The U.S. Senate and House of Representatives this week began the arduous process of working out the disparities between their tax bills — a daunting task that will require reconciling hundreds of billions of dollars in differences. The two versions of the legislation are a bit of a mixed bag for the real estate industry — disproportionately favoring the commercial sector over residential. Limited liability companies (LLCs) and real estate investment trusts win big under both. Homeowners? Not so much.
The bill sought to abolish state and local taxes such as property taxes. The House version caps mortgage deductions at $500,000, down from $1 million. The Senate’s bill doesn’t change the cap on these deductions but eliminates them for home equity loans, the Washington Post reported. The Senate version has also decided to follow the House in allowing deductions on property taxes of up to $10,000.
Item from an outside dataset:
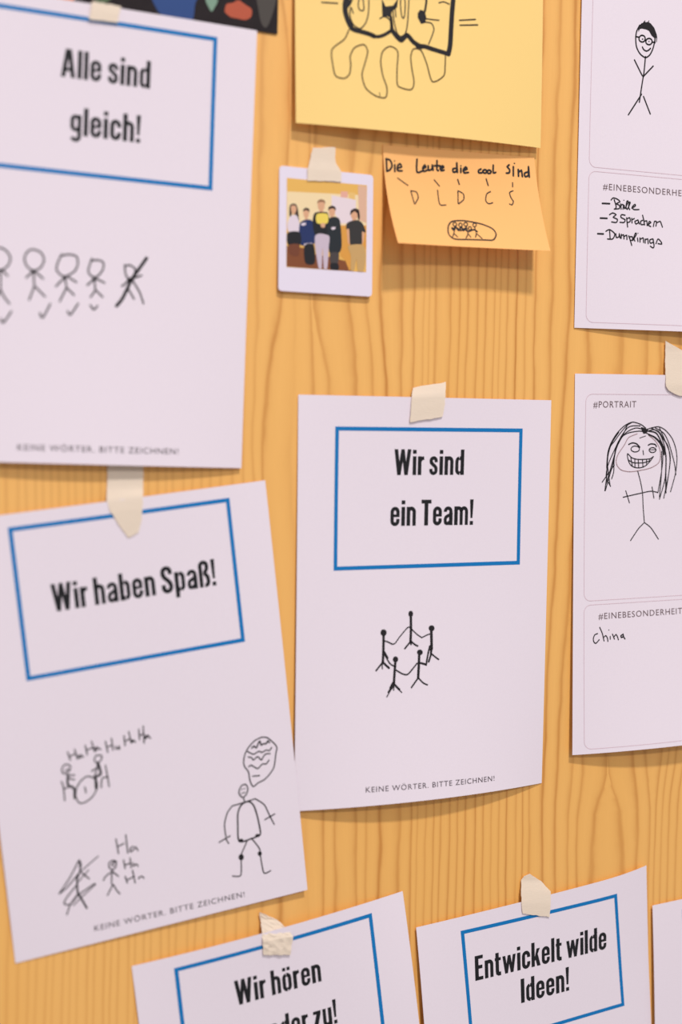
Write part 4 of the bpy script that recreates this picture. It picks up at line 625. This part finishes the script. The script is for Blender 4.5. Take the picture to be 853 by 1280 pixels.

The bill also intends to slash the corporate tax rate from 35% to 20% taxable income, raising dire concerns about the Federal deficit and creating the specter of higher interest rates, which are slated to take effect starting in a few weeks.
This plan has attracted mixed reactions across the political divide with homeowners in major states such as California arguing that such legislation would eliminate the incentive for residents to buy homes thus being detrimental to the housing industry.
According to the bill, homeowners will only be able to deduct interest on the first $500,000 of the loan, leaving them to carry the burden of footing the rest of the principal and interest reimbursement without the advantage of a tax deduction. A move that would set a path to a temporary decline in the value of homes over a period of time before the state of equilibrium in the demand and supply of homes is achieved.
Even though the bill might not have adverse effects on the median price of houses sold today, this plan could affect real estate in the Bay Area, where the market prices are some of the most expensive in the US and have high local tax rates. Characterizing tax reform bills pending in the House and Senate as “an assault on housing,” the National Association of Realtors (NAR) broadly condemned numerous provisions in the legislation that would either increase taxes on homeowners or provide fewer cuts than renters.
According to the NAR, in 2016, 13% of owners in California have lived in their homes for 2-4 years. These owners will not be able to take the exemption based on the proposed tax frameworks. Furthermore, NAR states that if both mortgage interest and real estate tax deductions were eliminated, home prices could fall between 8-12%. A decline in value as projected could mean a loss in home value of $37,710-$56,550 for the typical homeowner.
https://www.nar.realtor/sites/default/files/tax-reform-by-state/California.pdf
Also, under the current tax framework, a typical owner who has lived in their home for at least two out of the last five years will pay nothing in capital gain taxes if he sells his house. Under the proposed tax framework, owners need to live in their homes for at least 5 out of the last 8 years in order to claim the exemption. Otherwise they need to pay $28,875 in capital gains taxes. Will this new rule force sellers to consider staying in their homes longer and thus affecting the already low amount of homes for sale in Silicon Valley?
On the flip side, the new tax plan would favor homebuyers due to the possible reduced home prices. This would positively impact the middle class, who for a long time, have been unable to purchase homes and perhaps a 8-12% dip in home prices would make a difference. Renters who receive a great tax return because of their bigger deduction could save the money for a down payment and become homeowners in the future.
Though the President has not signed the tax plan into law, the plan will have a mostly negative impact on the value of properties, especially those in high priced home regions such as Santa Clara County, with the only possible silver lining being a possible dip in prices to help the affordability issues for home buyers.